Start of Provided material
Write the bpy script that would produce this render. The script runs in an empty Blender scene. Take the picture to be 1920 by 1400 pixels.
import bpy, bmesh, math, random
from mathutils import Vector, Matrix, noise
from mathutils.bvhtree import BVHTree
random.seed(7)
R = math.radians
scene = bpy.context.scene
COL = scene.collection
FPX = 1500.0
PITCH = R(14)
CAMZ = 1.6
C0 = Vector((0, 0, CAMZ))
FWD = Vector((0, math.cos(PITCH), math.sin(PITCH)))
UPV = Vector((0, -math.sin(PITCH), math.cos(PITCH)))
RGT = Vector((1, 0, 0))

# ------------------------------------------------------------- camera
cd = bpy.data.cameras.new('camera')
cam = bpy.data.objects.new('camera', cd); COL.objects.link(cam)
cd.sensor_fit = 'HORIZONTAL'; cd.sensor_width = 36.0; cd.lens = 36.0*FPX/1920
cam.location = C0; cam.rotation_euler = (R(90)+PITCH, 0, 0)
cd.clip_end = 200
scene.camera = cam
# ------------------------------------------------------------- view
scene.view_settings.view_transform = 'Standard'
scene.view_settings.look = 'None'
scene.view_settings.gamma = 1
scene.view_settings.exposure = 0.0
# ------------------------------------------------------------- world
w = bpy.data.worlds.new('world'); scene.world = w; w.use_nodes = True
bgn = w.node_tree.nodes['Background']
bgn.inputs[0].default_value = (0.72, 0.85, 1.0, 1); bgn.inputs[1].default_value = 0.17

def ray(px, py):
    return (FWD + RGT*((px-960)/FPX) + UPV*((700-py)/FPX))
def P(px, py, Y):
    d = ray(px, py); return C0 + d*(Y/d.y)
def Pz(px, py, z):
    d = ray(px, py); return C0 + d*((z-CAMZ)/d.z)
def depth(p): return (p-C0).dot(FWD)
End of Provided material
* _Goal_: Lines from the start of the material above through the line containing "RGT = Vector((1, 0, 0))" are to be duplicated exactly, and only those.

* _In response_:
Write the bpy script that would produce this render. The script runs in an empty Blender scene. Take the picture to be 1920 by 1400 pixels.
import bpy, bmesh, math, random
from mathutils import Vector, Matrix, noise
from mathutils.bvhtree import BVHTree
random.seed(7)
R = math.radians
scene = bpy.context.scene
COL = scene.collection
FPX = 1500.0
PITCH = R(14)
CAMZ = 1.6
C0 = Vector((0, 0, CAMZ))
FWD = Vector((0, math.cos(PITCH), math.sin(PITCH)))
UPV = Vector((0, -math.sin(PITCH), math.cos(PITCH)))
RGT = Vector((1, 0, 0))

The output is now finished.